(DATA BLOCK)
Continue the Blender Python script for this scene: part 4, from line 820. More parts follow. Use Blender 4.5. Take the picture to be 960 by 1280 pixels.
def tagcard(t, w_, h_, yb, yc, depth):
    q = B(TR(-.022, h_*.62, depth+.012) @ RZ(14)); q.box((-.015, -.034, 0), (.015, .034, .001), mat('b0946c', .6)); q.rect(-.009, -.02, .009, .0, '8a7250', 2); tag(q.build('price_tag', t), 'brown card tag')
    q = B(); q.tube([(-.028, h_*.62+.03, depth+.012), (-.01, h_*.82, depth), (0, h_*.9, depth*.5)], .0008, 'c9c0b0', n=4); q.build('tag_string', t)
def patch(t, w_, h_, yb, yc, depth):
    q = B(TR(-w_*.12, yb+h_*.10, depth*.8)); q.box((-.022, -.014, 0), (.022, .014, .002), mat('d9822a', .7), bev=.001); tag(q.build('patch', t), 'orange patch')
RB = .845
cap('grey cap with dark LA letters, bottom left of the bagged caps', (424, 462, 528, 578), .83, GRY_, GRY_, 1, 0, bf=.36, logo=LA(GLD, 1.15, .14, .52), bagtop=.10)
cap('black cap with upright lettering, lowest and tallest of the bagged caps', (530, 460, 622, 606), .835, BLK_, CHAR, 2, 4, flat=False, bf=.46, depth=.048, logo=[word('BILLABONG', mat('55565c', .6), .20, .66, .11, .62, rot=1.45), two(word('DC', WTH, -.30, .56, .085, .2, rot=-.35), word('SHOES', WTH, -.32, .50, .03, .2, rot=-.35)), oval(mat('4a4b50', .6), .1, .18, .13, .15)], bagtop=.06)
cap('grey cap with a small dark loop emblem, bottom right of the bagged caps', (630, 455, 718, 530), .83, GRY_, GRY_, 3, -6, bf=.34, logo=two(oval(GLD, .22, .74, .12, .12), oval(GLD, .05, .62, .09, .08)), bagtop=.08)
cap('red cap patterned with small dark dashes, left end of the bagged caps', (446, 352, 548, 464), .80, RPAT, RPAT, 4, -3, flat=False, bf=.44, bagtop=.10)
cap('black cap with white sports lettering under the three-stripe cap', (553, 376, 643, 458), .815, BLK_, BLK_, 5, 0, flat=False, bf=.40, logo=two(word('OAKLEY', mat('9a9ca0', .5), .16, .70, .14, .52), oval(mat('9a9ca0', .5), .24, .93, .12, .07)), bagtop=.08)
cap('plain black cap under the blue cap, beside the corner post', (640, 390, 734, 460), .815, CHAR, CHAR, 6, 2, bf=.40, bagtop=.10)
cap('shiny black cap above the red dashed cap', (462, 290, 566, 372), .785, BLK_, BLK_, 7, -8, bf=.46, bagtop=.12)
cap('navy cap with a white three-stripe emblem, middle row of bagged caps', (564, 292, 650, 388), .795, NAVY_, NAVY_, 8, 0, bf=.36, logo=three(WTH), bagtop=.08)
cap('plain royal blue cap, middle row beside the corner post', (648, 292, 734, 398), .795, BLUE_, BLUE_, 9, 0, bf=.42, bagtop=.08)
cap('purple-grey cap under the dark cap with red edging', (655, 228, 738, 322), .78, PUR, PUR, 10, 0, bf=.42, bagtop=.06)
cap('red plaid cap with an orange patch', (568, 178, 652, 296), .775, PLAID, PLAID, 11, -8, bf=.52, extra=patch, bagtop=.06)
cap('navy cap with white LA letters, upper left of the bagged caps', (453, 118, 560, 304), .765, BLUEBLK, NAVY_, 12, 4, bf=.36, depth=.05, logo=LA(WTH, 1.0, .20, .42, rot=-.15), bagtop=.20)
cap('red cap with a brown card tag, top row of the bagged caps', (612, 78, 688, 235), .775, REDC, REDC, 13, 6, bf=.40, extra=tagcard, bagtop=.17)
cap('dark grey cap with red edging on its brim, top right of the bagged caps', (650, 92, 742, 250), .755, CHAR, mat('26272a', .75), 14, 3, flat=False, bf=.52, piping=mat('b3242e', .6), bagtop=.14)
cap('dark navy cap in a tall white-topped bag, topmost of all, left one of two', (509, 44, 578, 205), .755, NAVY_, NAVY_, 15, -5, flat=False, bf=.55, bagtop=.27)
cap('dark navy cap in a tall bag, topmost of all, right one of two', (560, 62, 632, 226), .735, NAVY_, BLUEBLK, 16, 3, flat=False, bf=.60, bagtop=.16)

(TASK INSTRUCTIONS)
Output all of the material exactly as written.

(THE REPLY)
Continue the Blender Python script for this scene: part 4, from line 820. More parts follow. Use Blender 4.5. Take the picture to be 960 by 1280 pixels.
def tagcard(t, w_, h_, yb, yc, depth):
    q = B(TR(-.022, h_*.62, depth+.012) @ RZ(14)); q.box((-.015, -.034, 0), (.015, .034, .001), mat('b0946c', .6)); q.rect(-.009, -.02, .009, .0, '8a7250', 2); tag(q.build('price_tag', t), 'brown card tag')
    q = B(); q.tube([(-.028, h_*.62+.03, depth+.012), (-.01, h_*.82, depth), (0, h_*.9, depth*.5)], .0008, 'c9c0b0', n=4); q.build('tag_string', t)
def patch(t, w_, h_, yb, yc, depth):
    q = B(TR(-w_*.12, yb+h_*.10, depth*.8)); q.box((-.022, -.014, 0), (.022, .014, .002), mat('d9822a', .7), bev=.001); tag(q.build('patch', t), 'orange patch')
RB = .845
cap('grey cap with dark LA letters, bottom left of the bagged caps', (424, 462, 528, 578), .83, GRY_, GRY_, 1, 0, bf=.36, logo=LA(GLD, 1.15, .14, .52), bagtop=.10)
cap('black cap with upright lettering, lowest and tallest of the bagged caps', (530, 460, 622, 606), .835, BLK_, CHAR, 2, 4, flat=False, bf=.46, depth=.048, logo=[word('BILLABONG', mat('55565c', .6), .20, .66, .11, .62, rot=1.45), two(word('DC', WTH, -.30, .56, .085, .2, rot=-.35), word('SHOES', WTH, -.32, .50, .03, .2, rot=-.35)), oval(mat('4a4b50', .6), .1, .18, .13, .15)], bagtop=.06)
cap('grey cap with a small dark loop emblem, bottom right of the bagged caps', (630, 455, 718, 530), .83, GRY_, GRY_, 3, -6, bf=.34, logo=two(oval(GLD, .22, .74, .12, .12), oval(GLD, .05, .62, .09, .08)), bagtop=.08)
cap('red cap patterned with small dark dashes, left end of the bagged caps', (446, 352, 548, 464), .80, RPAT, RPAT, 4, -3, flat=False, bf=.44, bagtop=.10)
cap('black cap with white sports lettering under the three-stripe cap', (553, 376, 643, 458), .815, BLK_, BLK_, 5, 0, flat=False, bf=.40, logo=two(word('OAKLEY', mat('9a9ca0', .5), .16, .70, .14, .52), oval(mat('9a9ca0', .5), .24, .93, .12, .07)), bagtop=.08)
cap('plain black cap under the blue cap, beside the corner post', (640, 390, 734, 460), .815, CHAR, CHAR, 6, 2, bf=.40, bagtop=.10)
cap('shiny black cap above the red dashed cap', (462, 290, 566, 372), .785, BLK_, BLK_, 7, -8, bf=.46, bagtop=.12)
cap('navy cap with a white three-stripe emblem, middle row of bagged caps', (564, 292, 650, 388), .795, NAVY_, NAVY_, 8, 0, bf=.36, logo=three(WTH), bagtop=.08)
cap('plain royal blue cap, middle row beside the corner post', (648, 292, 734, 398), .795, BLUE_, BLUE_, 9, 0, bf=.42, bagtop=.08)
cap('purple-grey cap under the dark cap with red edging', (655, 228, 738, 322), .78, PUR, PUR, 10, 0, bf=.42, bagtop=.06)
cap('red plaid cap with an orange patch', (568, 178, 652, 296), .775, PLAID, PLAID, 11, -8, bf=.52, extra=patch, bagtop=.06)
cap('navy cap with white LA letters, upper left of the bagged caps', (453, 118, 560, 304), .765, BLUEBLK, NAVY_, 12, 4, bf=.36, depth=.05, logo=LA(WTH, 1.0, .20, .42, rot=-.15), bagtop=.20)
cap('red cap with a brown card tag, top row of the bagged caps', (612, 78, 688, 235), .775, REDC, REDC, 13, 6, bf=.40, extra=tagcard, bagtop=.17)
cap('dark grey cap with red edging on its brim, top right of the bagged caps', (650, 92, 742, 250), .755, CHAR, mat('26272a', .75), 14, 3, flat=False, bf=.52, piping=mat('b3242e', .6), bagtop=.14)
cap('dark navy cap in a tall white-topped bag, topmost of all, left one of two', (509, 44, 578, 205), .755, NAVY_, NAVY_, 15, -5, flat=False, bf=.55, bagtop=.27)
cap('dark navy cap in a tall bag, topmost of all, right one of two', (560, 62, 632, 226), .735, NAVY_, BLUEBLK, 16, 3, flat=False, bf=.60, bagtop=.16)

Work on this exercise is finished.